お盆明けから秋冬用のショールの制作にかかっています。
注文分も含め少し多めにつくっています。

札幌でかたちの会の作家を中心にした取合せの展示会「かたち in SAPPORO」(10月3日から9日)があり私はショールを中心に出品します。着物と帯も数点予定しています。

ジュエリー作家の鴨下蓉子さん、皮革バッグの高瀬季里子さんとの取合せとなります。
洋服にも合うモダンなものを出品する予定です。

鴨下蓉子さんは会場となるギャラリーKamokamoのオーナーです。
私も昨年4月にお伺いしてきましたが、環境のよいところにあり、建物はモダンなデザインの半円形で光溢れる素敵なギャラリーです。

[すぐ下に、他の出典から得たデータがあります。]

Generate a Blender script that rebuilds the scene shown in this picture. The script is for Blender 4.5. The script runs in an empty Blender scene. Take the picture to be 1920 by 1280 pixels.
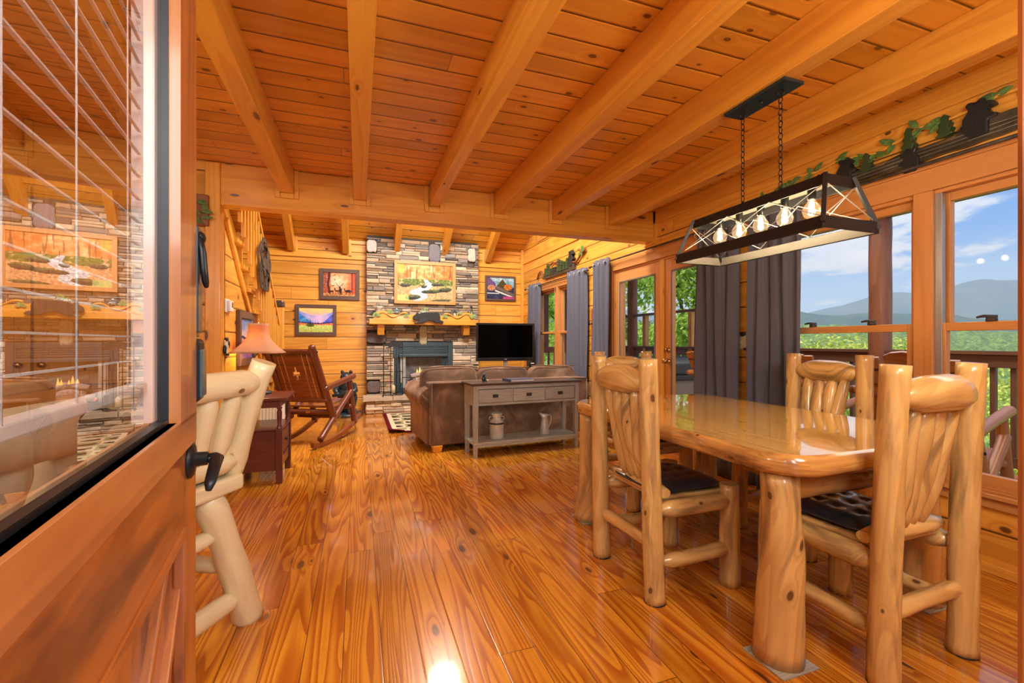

ぜひゆっくりとお時間をとられてお出かけいただきたいと思います。

作品画像を含め詳細は「モノ・語り」で。


私のショールはタテもヨコもすべて手紡ぎの糸でネップも多いものを使っています。
最初はゴワっとした感じもあるのですが、使ううちに、あるいは洗うほどに滑らかで柔らかくなります。
また不思議なくらい使っているうちにシワにならなくなるのです。
着物に限らず洋服でも重宝な一枚になります。

ショールについては3年前の「やすらぎの贈りもの'10」展のブログ記事を参照下さい。

エッセイストで「スペースたかもり」主宰の高森寛子さんの著書「日本の美しい道具たち」「心地いい日本の道具」2冊にわたってショールを紹介していただいていますが、高森さんには15年ほど前に黒っぽい地色のものをお求めいただきました。
今も何度も洗濯もして、お使いいただいてるそうです。 

私の個展には最初の頃から来てくださっていたのですが「着物は着ないから・・・」とキッパリとおっしゃられていました。そして何回目かの個展で洋服にも合うショールを気に入って下さり、ご愛用くださってはいたのですが、ある日突然着物が欲しいとご注文をいただきました。着物は着ないと言っていたのに・・・
人の気持ちを変えてしまう紬のショール・・・みたいです。

昨年の4月の初めに福島県いわき市にお住まいの方が、その本を読まれお電話をいただきました。
原発事故で外へも出られず、気持ちもふさがっているけれどこの本のショールが欲しいという問い合わせでした。
ちょうど少し前に織ったばかりのもので、お求めの黒系のものが1枚あり、それを送らせてもたいました。本の写真の印象とは違ったようですが気に入っていただけました。

原発事故のことはなんともお慰めする言葉もありませんでしたが、一枚の布が少しでもやすらぎにつながり身も心も温まって頂ければと思います。

着物や帯もそうですが、一生ものの使い込むほどに良くなって愛着が増していけるような、
堅牢で美しいやすらぎのあるものを作っていきたいと思います。

東京でも11月に展示会を予定しています。

詳細が決まりましたらブログでお知らせいたします。